--- begin Extracted information ---
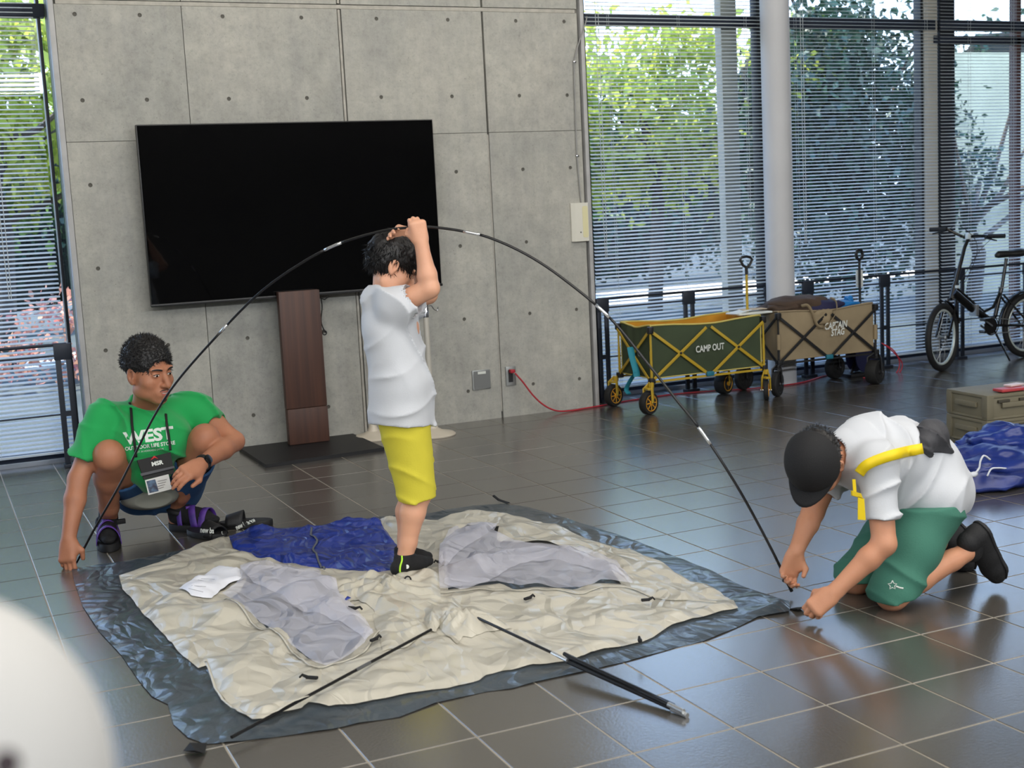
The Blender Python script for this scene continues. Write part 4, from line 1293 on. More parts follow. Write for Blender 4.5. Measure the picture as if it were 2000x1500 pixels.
N2_ = [(860, 1078), (879, 1053), (905, 1040), (972, 1035), (966, 1054), (1007, 1073), (1058, 1074), (1148, 1092), (1206, 1112), (1238, 1157), (1174, 1153), (1132, 1165), (1052, 1160), (1020, 1165), (972, 1153), (937, 1156), (860, 1166), (857, 1120)]
def shrink(L, k=.90):
    A = np.array(L); c = A.mean(0); A = c + (A - c) * k
    out = []
    for i in range(len(A)):
        a, b = A[i], A[(i + 1) % len(A)]
        m = max(1, int(np.linalg.norm(b - a) / .02))
        out += [tuple(a + (b - a) * j / m) for j in range(m)]
    return out
tent = thing('tent', (.15, -3.1, 0), 'flattened dome tent spread on the tiles: slate floor sheet, cream canopy, blue door', 'tent')
slp = poly_px(SL)
TIP = np.array(poly_px([(1541, 1188)])[0])
def slate_hh(x, y):
    d = math.hypot(x - TIP[0], y - TIP[1])
    return slate_h(x, y) + (.030 * max(0, 1 - d / .22) ** 1.5)
sheet('floor_sheet', slp, slate_hh, .001, M_SLATE, tent, step=.016, taper=.035, edge=.3)
sheet('canopy_fabric', poly_px(CR), cream_h, lambda x, y: slate_h(x, y) + .003, M_CREAM, tent, step=.0095, taper=.03, edge=.25, holes=[shrink(poly_px(N1_)), shrink(poly_px(N2_))])
sheet('door_panel', poly_px(BL), blue_h, lambda x, y: slate_h(x, y) + .006, M_TBLUE, tent, step=.0125, taper=.02, edge=.3)
def cz(x, y): return slate_h(x, y) + .004 + cream_h(x, y)
sheet('net_window', poly_px(N1_), net_h, lambda x, y: slate_h(x, y) + .020, M_NET, tent, step=.0125, taper=.02, edge=.5)
sheet('net_window', poly_px(N2_), lambda x, y: net_h(x, y) * 1.2, lambda x, y: slate_h(x, y) + .020, M_NET, tent, step=.0125, taper=.02, edge=.5)
# parts of the nets that lie doubled over
L2a = [(470, 1120), (530, 1113), (614, 1124), (657, 1140), (661, 1165), (703, 1214), (731, 1250), (713, 1262), (690, 1240), (640, 1215), (585, 1200), (545, 1170), (500, 1150)]
L2b = [(860, 1078), (879, 1053), (905, 1040), (972, 1035), (955, 1054), (915, 1075), (885, 1098), (872, 1118), (858, 1108)]
L2c = [(872, 1120), (915, 1110), (985, 1082), (1058, 1076), (1148, 1094), (1200, 1113), (1222, 1140), (1150, 1120), (1085, 1106), (1040, 1104), (1000, 1118), (950, 1150), (900, 1162), (868, 1150)]
for q, k in ((L2a, 1.3), (L2b, 2.0), (L2c, 1.9)):
    sheet('net_fold', poly_px(q, .02), lambda x, y: net_h(x, y) * k, lambda x, y: slate_h(x, y) + .030, M_NET, tent, step=.0125, taper=.03, edge=.3)
def under(L, z=.012, dz=.0015):
    """dark slate showing through the nets"""
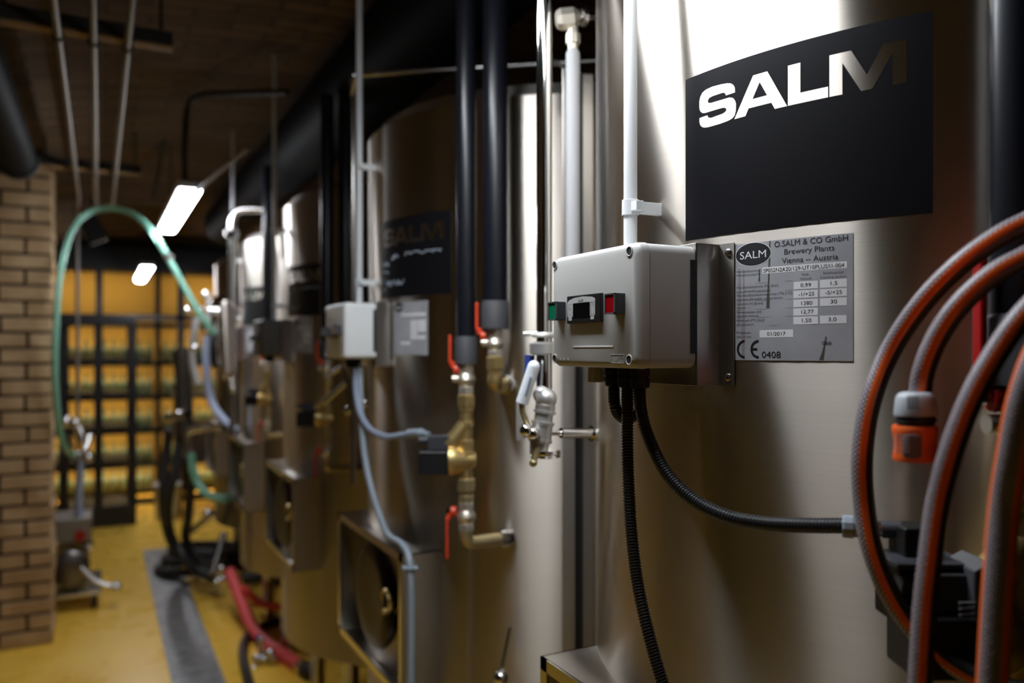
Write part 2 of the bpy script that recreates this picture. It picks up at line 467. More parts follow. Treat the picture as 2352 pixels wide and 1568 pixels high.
batten(3.53, 4.74, 2.10, 'largest glowing white batten lamp hanging in the aisle')
batten(6.75, 8.0, 2.08, 'second, smaller glowing batten lamp further down the aisle')

# ------------------------------------------------------------------ tanks
R_T = .52; TOP = 1.99; BOT = .38
def tc(k): return 1.111 + .015*k, .737 + 1.14*k
def on_tank(k, s, Z, off=0.):
    """point on shell of tank k: arc s metres towards the viewer from its aisle-most line"""
    cx, cy = tc(k); a = s/R_T
    return V((cx - (R_T+off)*math.cos(a), cy - (R_T+off)*math.sin(a), Z))
LET = {
 'S': [(48.1,1708.2),(60.1,1708.5),(60.4,1706.7),(62.1,1705.2),(65.0,1704.3),(80.8,1705.1),(84.4,1706.2),(85.8,1707.7),(85.6,1709.3),(84.0,1710.6),(80.8,1711.4),(56.6,1711.7),(52.5,1712.7),(49.2,1715.6),(47.9,1719.4),(47.9,1726.4),(49.4,1731.4),(52.5,1735.2),(57.6,1737.2),(66.5,1738.0),(78.9,1737.3),(87.2,1736.2),(91.7,1734.8),(95.2,1732.0),(96.8,1728.7),(97.1,1723.8),(85.2,1723.5),(84.4,1725.6),(83.1,1726.9),(80.3,1727.6),(67.5,1727.5),(62.6,1726.8),(60.6,1724.6),(60.6,1722.7),(62.1,1721.3),(65.0,1720.7),(79.8,1720.4),(89.9,1720.3),(94.4,1718.6),(97.2,1715.0),(98.3,1711.4),(98.1,1704.1),(96.6,1699.3),(93.5,1697.0),(88.1,1695.7),(77.0,1694.9),(61.6,1695.0),(55.6,1695.8),(52.0,1697.3),(49.2,1700.2),(48.1,1703.6)],
 'L': [(157.8,1695.5),(157.8,1735.7),(170.7,1735.7),(170.7,1705.8),(198.0,1705.8),(198.0,1695.5)],
 'M': [(199.3,1695.5),(199.3,1735.6),(219.4,1735.6),(233.5,1709.6),(248.1,1735.4),(267.5,1735.4),(267.5,1695.4),(255.8,1695.4),(255.8,1725.3),(238.3,1695.3),(228.4,1695.3),(211.4,1725.6),(211.4,1695.5)]}
A_PIECES = [[(96.1,1695.5),(119.1,1735.9),(126.7,1735.9),(126.7,1727.0),(113.7,1702.8),(109.9,1695.6)],
            [(126.7,1735.9),(135.4,1735.9),(157.0,1695.5),(143.7,1695.5),(139.9,1702.7),(126.7,1727.0)],
            [(113.7,1702.8),(118.4,1711.5),(135.0,1711.5),(139.9,1702.7)]]
def curved_sheet(k, s0, s1, z0, z1, o0, o1, n=24, nz=1):
    mb = MB()
    for i in range(n):
        a, c = s0+(s1-s0)*i/n, s0+(s1-s0)*(i+1)/n
        pass
    cols = [s0+(s1-s0)*i/n for i in range(n+1)]
    vs = [on_tank(k, s, z, o) for o in (o0, o1) for z in (z0, z1) for s in cols]; m_ = n+1
    fs = [(i, i+1, m_+i+1, m_+i) for i in range(n)] + [(2*m_+i, 3*m_+i, 3*m_+i+1, 2*m_+i+1) for i in range(n)]
    fs += [(i, 2*m_+i, 2*m_+i+1, i+1) for i in range(n)] + [(m_+i, m_+i+1, 3*m_+i+1, 3*m_+i) for i in range(n)]
    fs += [(0, m_, 3*m_, 2*m_), (n, 2*m_+n, 3*m_+n, m_+n)]
    mb.add(vs, fs); return mb
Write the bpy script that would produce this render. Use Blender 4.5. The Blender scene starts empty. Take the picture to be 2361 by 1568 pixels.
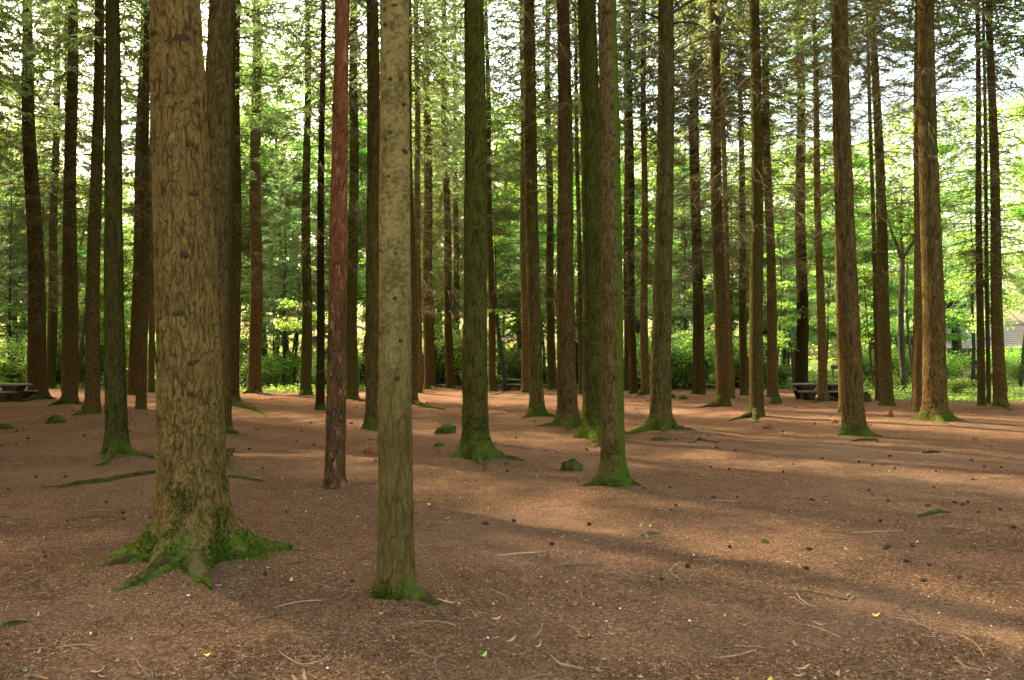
import bpy, math, random
import numpy as np
from mathutils import Vector, Matrix, Quaternion

# ------------------------------------------------------------------ camera, sky, sun, exposure
scene = bpy.context.scene
CAM_H = 1.75
F_PX, CX, CY, HORIZON = 1800.0, 1180.5, 784.0, 825.0     # measured on a 2361 px wide view of the photo
PITCH = math.atan((HORIZON - CY) / F_PX)
cam_data = bpy.data.cameras.new('camera')
cam_data.sensor_width = 36.0
cam_data.lens = 36.0 * F_PX / 2361.0
cam_data.clip_start, cam_data.clip_end = 0.1, 2000.0
cam_data.dof.use_dof = True
cam_data.dof.focus_distance = 13.0
cam_data.dof.aperture_fstop = 4.0
cam = bpy.data.objects.new('camera', cam_data)
scene.collection.objects.link(cam)
cam.location = (0, 0, CAM_H)
cam.rotation_euler = (math.pi / 2 + PITCH, 0, 0)
scene.camera = cam

SUN_EL, SUN_AZ = 43.0, -47.0          # azimuth clockwise from straight ahead: behind the stand, to its left
world = bpy.data.worlds.new('World'); scene.world = world
world.use_nodes = True
wn = world.node_tree.nodes; wl = world.node_tree.links
sky = wn.new('ShaderNodeTexSky'); sky.sky_type = 'NISHITA'; sky.sun_disc = False
sky.sun_elevation = math.radians(SUN_EL); sky.sun_rotation = math.radians(SUN_AZ % 360)
sky.air_density = 2.0; sky.dust_density = 6.0; sky.ozone_density = 1.0
bg = wn['Background']; bg.inputs['Strength'].default_value = 0.15
wl.new(sky.outputs['Color'], bg.inputs['Color'])

sun_dir = Vector((math.sin(math.radians(SUN_AZ)) * math.cos(math.radians(SUN_EL)),
                  math.cos(math.radians(SUN_AZ)) * math.cos(math.radians(SUN_EL)), math.sin(math.radians(SUN_EL))))
sun_data = bpy.data.lights.new('sun', 'SUN'); sun_data.energy = 3.2
sun_data.angle = math.radians(1.2); sun_data.color = (1.0, 0.94, 0.82)
sun = bpy.data.objects.new('sun', sun_data); scene.collection.objects.link(sun)
sun.rotation_mode = 'QUATERNION'; sun.rotation_quaternion = sun_dir.to_track_quat('Z', 'Y')

vs = scene.view_settings
vs.view_transform = 'Standard'; vs.look = 'None'; vs.gamma = 1.0; vs.use_curve_mapping = False
vs.exposure = 2.85
scene.render.engine = 'CYCLES'
cy = scene.cycles
cy.use_denoising = True; cy.max_bounces = 4; cy.diffuse_bounces = 3; cy.transmission_bounces = 3; cy.glossy_bounces = 1
cy.transparent_max_bounces = 4; cy.use_adaptive_sampling = True; cy.adaptive_threshold = 0.04
cy.sample_clamp_indirect = 8.0; cy.debug_use_spatial_splits = True

COL = scene.collection
rng = np.random.default_rng(7)

# ------------------------------------------------------------------ picture to world
def ray(x, y):
    u, v = (x - CX) / F_PX, (CY - y) / F_PX
    c, s = math.cos(PITCH), math.sin(PITCH)
    return np.array([u, c - v * s, s + v * c])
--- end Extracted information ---
■ Directive
Leave the pictures out and copy exactly the lines from the one with "Write the bpy" to the one with "scene.camera = cam", both included.

■ Correct output
Write the bpy script that would produce this render. Use Blender 4.5. The Blender scene starts empty. Take the picture to be 2361 by 1568 pixels.
import bpy, math, random
import numpy as np
from mathutils import Vector, Matrix, Quaternion

# ------------------------------------------------------------------ camera, sky, sun, exposure
scene = bpy.context.scene
CAM_H = 1.75
F_PX, CX, CY, HORIZON = 1800.0, 1180.5, 784.0, 825.0     # measured on a 2361 px wide view of the photo
PITCH = math.atan((HORIZON - CY) / F_PX)
cam_data = bpy.data.cameras.new('camera')
cam_data.sensor_width = 36.0
cam_data.lens = 36.0 * F_PX / 2361.0
cam_data.clip_start, cam_data.clip_end = 0.1, 2000.0
cam_data.dof.use_dof = True
cam_data.dof.focus_distance = 13.0
cam_data.dof.aperture_fstop = 4.0
cam = bpy.data.objects.new('camera', cam_data)
scene.collection.objects.link(cam)
cam.location = (0, 0, CAM_H)
cam.rotation_euler = (math.pi / 2 + PITCH, 0, 0)
scene.camera = cam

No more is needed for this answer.